### Task description
Locate the line that contains "Write the bpy" in the entries below, then repeat it and every following line through the line that contains "def D(u, v, d): return CAM + ray(u, v)*d", exactly, and no others.

### Dataset entries
:::
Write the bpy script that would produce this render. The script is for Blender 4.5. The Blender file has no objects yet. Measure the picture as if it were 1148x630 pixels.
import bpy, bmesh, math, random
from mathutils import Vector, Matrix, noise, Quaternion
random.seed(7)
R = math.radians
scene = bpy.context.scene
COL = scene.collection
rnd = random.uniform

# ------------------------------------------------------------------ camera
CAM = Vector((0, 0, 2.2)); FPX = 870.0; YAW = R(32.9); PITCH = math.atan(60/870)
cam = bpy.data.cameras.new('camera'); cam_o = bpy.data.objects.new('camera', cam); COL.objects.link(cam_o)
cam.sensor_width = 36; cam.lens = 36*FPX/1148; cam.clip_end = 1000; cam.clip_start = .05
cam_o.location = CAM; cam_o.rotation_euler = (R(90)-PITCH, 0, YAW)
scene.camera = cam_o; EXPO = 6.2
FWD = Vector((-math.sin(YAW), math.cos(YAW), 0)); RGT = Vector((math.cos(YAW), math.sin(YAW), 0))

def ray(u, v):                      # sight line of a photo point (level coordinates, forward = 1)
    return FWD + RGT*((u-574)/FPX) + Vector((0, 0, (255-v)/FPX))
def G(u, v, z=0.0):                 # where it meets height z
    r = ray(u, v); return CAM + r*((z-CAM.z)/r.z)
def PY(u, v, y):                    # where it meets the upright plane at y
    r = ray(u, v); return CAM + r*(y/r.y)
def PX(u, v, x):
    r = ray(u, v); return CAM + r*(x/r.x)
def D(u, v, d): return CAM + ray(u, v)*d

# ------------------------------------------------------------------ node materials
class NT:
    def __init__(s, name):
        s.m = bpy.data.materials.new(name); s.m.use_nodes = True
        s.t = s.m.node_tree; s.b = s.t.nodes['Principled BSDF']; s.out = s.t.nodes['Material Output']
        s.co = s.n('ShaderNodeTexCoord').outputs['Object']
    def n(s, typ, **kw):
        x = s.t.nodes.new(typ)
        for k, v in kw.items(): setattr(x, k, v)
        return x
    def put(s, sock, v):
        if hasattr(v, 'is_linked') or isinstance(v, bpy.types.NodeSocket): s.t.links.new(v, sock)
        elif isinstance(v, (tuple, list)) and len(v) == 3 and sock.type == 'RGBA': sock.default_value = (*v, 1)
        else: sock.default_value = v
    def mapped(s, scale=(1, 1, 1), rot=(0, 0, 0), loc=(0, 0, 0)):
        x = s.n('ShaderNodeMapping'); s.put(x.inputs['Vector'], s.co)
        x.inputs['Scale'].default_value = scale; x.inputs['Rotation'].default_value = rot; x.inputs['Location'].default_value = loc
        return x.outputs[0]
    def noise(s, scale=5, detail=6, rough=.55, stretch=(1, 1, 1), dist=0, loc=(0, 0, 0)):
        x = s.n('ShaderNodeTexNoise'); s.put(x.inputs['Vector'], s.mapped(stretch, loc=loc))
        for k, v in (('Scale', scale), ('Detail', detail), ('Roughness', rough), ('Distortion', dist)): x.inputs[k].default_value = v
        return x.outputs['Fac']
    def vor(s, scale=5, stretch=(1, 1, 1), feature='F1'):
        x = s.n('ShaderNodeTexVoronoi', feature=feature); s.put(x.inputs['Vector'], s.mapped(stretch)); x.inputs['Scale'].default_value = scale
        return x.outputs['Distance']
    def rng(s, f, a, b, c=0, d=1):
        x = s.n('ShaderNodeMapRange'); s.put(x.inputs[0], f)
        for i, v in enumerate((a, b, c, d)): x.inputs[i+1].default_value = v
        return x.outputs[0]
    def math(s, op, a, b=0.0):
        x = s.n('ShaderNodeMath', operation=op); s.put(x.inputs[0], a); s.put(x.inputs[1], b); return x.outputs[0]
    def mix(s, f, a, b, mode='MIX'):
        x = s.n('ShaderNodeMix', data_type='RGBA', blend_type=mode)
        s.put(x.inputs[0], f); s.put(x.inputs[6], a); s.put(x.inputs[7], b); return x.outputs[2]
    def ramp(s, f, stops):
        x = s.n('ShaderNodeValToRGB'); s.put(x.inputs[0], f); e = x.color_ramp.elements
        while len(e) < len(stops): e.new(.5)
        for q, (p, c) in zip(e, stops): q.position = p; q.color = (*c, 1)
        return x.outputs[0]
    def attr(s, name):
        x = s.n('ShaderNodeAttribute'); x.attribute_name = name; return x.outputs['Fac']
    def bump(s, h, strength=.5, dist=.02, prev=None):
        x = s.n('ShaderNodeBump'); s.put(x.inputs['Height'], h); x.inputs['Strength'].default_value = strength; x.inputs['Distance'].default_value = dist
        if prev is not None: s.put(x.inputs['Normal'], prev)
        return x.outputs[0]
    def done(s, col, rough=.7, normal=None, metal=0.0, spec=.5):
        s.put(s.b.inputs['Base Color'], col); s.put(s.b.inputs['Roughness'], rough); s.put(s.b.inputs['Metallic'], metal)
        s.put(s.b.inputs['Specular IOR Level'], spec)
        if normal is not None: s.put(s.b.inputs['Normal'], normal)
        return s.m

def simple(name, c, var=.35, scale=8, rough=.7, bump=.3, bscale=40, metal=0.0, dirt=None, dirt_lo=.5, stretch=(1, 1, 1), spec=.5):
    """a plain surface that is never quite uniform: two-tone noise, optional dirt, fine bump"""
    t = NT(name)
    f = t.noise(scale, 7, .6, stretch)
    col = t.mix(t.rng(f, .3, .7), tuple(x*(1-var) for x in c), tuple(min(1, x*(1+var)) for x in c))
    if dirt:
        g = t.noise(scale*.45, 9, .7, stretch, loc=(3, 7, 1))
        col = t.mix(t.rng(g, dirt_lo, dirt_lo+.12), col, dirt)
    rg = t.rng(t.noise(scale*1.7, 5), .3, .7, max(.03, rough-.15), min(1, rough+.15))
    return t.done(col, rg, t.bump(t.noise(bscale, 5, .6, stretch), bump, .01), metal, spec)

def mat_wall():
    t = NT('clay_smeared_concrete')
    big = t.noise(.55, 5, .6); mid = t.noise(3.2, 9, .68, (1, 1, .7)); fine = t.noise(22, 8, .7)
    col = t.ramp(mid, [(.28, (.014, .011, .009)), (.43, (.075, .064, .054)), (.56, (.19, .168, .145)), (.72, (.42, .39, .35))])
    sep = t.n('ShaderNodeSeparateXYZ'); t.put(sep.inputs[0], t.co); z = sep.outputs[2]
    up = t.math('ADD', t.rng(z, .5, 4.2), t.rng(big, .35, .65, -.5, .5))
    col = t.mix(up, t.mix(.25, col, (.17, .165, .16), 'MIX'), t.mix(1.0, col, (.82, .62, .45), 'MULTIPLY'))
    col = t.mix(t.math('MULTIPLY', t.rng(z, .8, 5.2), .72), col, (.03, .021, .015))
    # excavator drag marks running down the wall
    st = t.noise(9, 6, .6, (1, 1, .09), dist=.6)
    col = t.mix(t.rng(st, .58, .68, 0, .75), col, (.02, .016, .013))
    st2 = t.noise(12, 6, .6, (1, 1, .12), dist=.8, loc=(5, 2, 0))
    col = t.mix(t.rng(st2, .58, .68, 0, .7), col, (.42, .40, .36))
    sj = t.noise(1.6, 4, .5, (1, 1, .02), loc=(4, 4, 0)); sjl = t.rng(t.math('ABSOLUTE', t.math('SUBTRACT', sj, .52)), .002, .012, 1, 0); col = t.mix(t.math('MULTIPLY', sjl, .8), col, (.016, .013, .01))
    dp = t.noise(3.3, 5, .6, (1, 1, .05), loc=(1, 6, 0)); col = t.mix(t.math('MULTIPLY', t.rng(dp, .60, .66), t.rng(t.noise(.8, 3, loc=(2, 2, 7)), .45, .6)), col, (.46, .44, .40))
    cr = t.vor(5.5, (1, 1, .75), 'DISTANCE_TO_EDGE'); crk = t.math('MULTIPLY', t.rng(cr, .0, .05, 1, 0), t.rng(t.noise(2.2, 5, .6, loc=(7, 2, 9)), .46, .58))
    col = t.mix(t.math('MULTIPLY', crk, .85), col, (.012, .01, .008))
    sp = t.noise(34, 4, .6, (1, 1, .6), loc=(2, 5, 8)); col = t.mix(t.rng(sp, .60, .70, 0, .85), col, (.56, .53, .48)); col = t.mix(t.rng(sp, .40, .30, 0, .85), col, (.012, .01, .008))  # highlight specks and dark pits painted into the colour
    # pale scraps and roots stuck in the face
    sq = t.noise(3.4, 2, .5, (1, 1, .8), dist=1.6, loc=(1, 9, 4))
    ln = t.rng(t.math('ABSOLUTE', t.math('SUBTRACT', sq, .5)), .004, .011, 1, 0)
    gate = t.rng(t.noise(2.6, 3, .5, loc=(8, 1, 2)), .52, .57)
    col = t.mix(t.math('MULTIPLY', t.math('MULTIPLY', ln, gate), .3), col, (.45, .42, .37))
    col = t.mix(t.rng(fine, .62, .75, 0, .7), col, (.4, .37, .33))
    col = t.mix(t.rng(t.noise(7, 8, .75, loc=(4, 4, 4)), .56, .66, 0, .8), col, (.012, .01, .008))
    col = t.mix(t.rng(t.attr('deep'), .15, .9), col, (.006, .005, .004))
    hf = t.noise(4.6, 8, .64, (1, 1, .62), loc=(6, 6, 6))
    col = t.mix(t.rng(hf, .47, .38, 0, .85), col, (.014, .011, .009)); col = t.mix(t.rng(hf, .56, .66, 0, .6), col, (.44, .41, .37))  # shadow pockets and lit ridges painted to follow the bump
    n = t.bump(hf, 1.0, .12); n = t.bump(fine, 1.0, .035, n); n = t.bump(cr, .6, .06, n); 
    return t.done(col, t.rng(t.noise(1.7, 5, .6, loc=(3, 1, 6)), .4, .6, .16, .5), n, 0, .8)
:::
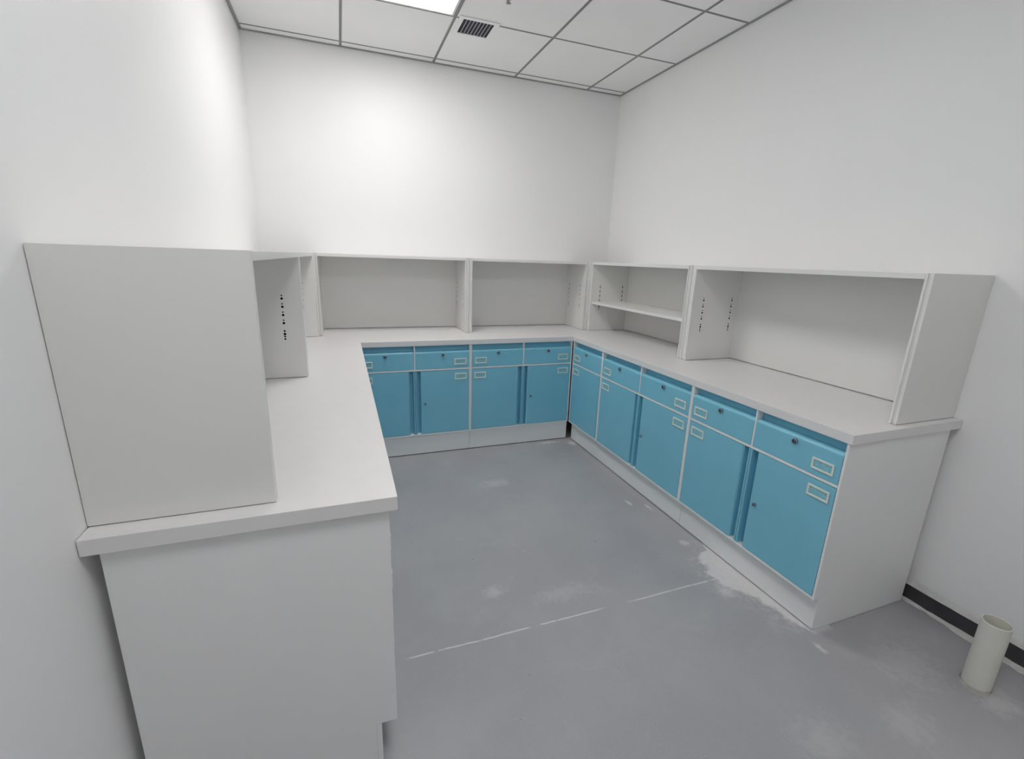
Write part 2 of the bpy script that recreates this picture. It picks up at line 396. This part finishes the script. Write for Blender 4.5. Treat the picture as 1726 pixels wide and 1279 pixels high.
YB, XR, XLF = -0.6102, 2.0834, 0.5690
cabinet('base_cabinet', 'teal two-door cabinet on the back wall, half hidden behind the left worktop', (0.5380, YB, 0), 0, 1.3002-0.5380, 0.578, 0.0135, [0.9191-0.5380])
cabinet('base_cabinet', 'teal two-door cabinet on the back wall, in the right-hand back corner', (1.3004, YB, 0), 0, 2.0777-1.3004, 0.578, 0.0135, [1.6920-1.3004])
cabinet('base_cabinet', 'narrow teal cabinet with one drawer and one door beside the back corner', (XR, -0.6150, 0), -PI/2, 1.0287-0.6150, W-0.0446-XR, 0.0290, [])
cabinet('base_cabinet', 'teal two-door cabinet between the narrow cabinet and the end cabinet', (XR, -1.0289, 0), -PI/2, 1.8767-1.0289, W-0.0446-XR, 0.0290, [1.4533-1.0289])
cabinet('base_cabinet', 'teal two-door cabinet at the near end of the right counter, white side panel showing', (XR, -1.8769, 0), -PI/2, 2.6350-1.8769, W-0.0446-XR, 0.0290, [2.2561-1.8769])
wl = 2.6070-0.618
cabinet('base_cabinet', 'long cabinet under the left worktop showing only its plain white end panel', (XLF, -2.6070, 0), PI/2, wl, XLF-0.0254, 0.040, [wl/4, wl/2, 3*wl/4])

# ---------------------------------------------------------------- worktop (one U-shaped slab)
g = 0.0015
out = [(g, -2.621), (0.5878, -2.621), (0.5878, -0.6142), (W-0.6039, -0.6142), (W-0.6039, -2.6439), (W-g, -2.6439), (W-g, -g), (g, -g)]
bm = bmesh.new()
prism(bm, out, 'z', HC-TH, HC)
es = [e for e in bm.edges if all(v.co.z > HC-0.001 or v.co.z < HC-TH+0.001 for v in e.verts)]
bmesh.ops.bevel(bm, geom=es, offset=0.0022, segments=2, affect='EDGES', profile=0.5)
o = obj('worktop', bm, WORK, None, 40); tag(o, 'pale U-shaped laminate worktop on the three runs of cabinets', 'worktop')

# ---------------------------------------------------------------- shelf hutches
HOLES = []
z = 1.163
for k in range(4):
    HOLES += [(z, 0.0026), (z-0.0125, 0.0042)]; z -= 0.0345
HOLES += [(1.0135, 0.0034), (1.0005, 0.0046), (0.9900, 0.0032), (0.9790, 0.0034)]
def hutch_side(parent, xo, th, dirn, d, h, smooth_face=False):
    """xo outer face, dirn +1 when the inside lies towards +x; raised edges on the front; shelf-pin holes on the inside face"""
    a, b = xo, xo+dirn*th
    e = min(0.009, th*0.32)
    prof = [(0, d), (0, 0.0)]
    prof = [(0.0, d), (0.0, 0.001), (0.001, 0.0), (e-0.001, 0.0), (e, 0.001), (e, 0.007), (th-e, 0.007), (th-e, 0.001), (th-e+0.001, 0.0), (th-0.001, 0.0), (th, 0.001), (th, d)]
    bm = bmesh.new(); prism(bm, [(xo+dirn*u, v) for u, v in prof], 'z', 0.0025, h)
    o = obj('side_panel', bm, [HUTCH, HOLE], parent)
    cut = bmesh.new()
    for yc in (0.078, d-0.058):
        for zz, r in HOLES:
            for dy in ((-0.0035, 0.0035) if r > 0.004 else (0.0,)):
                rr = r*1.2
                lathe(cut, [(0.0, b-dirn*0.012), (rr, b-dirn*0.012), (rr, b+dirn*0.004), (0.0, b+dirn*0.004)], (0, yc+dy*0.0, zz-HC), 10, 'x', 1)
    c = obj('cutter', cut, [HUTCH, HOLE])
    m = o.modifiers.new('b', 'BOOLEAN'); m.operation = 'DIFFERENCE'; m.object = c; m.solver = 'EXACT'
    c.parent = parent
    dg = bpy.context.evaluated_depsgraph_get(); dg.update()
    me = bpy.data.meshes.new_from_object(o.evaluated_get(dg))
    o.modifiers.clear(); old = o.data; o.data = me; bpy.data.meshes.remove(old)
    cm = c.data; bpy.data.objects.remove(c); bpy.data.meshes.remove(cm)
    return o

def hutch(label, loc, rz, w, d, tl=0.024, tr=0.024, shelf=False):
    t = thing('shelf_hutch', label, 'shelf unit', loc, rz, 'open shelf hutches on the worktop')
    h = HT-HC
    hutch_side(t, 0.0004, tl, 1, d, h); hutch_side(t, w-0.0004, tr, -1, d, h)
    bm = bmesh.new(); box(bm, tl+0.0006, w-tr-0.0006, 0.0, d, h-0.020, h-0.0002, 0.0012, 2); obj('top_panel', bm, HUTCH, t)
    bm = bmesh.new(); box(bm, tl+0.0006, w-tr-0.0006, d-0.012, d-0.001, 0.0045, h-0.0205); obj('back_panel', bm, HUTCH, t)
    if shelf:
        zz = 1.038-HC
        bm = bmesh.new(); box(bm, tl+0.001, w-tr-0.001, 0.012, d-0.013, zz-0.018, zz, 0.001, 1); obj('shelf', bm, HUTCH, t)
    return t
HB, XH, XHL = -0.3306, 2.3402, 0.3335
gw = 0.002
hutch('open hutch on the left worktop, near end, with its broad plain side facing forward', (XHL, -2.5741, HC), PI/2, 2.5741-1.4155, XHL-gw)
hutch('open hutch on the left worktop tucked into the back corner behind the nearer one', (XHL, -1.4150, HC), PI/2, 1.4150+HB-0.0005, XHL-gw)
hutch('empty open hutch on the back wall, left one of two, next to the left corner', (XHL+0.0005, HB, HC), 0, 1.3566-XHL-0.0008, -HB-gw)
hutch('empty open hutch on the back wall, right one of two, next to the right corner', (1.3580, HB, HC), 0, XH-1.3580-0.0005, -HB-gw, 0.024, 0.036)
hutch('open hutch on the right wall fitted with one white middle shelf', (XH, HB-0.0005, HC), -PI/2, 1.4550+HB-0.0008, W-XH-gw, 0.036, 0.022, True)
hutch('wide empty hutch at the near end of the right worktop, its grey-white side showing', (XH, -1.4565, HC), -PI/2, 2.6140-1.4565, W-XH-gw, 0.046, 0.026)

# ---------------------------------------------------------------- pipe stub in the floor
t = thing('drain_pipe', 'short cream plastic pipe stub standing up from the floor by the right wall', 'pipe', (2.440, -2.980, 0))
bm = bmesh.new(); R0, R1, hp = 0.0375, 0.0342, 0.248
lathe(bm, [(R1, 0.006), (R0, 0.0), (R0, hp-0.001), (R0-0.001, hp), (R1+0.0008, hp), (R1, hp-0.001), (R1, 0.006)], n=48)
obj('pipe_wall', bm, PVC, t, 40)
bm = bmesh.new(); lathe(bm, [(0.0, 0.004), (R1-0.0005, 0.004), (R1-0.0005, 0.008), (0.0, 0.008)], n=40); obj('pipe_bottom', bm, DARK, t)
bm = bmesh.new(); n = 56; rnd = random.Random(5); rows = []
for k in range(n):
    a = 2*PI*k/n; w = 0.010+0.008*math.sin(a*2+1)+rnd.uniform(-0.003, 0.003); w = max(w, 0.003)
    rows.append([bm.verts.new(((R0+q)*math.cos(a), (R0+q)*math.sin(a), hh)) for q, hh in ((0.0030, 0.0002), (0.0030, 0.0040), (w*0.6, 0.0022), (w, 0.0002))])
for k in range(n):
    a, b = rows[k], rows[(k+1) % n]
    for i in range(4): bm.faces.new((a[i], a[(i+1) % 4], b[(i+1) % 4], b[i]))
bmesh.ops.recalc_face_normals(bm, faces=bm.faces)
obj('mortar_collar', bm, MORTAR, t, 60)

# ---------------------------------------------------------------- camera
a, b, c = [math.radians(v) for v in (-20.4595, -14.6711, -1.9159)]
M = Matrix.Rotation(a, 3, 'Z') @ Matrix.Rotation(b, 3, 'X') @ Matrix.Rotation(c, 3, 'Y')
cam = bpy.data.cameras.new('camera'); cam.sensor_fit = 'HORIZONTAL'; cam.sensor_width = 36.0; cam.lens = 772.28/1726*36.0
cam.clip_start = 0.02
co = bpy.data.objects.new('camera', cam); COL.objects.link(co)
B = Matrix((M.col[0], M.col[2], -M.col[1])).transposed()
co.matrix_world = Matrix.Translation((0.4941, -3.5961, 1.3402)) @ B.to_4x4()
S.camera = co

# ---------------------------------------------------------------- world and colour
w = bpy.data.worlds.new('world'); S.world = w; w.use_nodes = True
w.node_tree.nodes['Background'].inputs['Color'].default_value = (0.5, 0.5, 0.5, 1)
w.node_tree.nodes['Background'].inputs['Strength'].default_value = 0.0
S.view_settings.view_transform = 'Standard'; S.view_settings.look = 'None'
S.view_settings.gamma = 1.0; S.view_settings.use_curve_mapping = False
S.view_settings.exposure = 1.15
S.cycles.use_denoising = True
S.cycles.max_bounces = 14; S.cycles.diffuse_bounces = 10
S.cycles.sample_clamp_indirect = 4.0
:::
### Task answer
Write the bpy script that would produce this render. The script is for Blender 4.5. The Blender file has no objects yet. Measure the picture as if it were 1148x630 pixels.
import bpy, bmesh, math, random
from mathutils import Vector, Matrix, noise, Quaternion
random.seed(7)
R = math.radians
scene = bpy.context.scene
COL = scene.collection
rnd = random.uniform

# ------------------------------------------------------------------ camera
CAM = Vector((0, 0, 2.2)); FPX = 870.0; YAW = R(32.9); PITCH = math.atan(60/870)
cam = bpy.data.cameras.new('camera'); cam_o = bpy.data.objects.new('camera', cam); COL.objects.link(cam_o)
cam.sensor_width = 36; cam.lens = 36*FPX/1148; cam.clip_end = 1000; cam.clip_start = .05
cam_o.location = CAM; cam_o.rotation_euler = (R(90)-PITCH, 0, YAW)
scene.camera = cam_o; EXPO = 6.2
FWD = Vector((-math.sin(YAW), math.cos(YAW), 0)); RGT = Vector((math.cos(YAW), math.sin(YAW), 0))

def ray(u, v):                      # sight line of a photo point (level coordinates, forward = 1)
    return FWD + RGT*((u-574)/FPX) + Vector((0, 0, (255-v)/FPX))
def G(u, v, z=0.0):                 # where it meets height z
    r = ray(u, v); return CAM + r*((z-CAM.z)/r.z)
def PY(u, v, y):                    # where it meets the upright plane at y
    r = ray(u, v); return CAM + r*(y/r.y)
def PX(u, v, x):
    r = ray(u, v); return CAM + r*(x/r.x)
def D(u, v, d): return CAM + ray(u, v)*d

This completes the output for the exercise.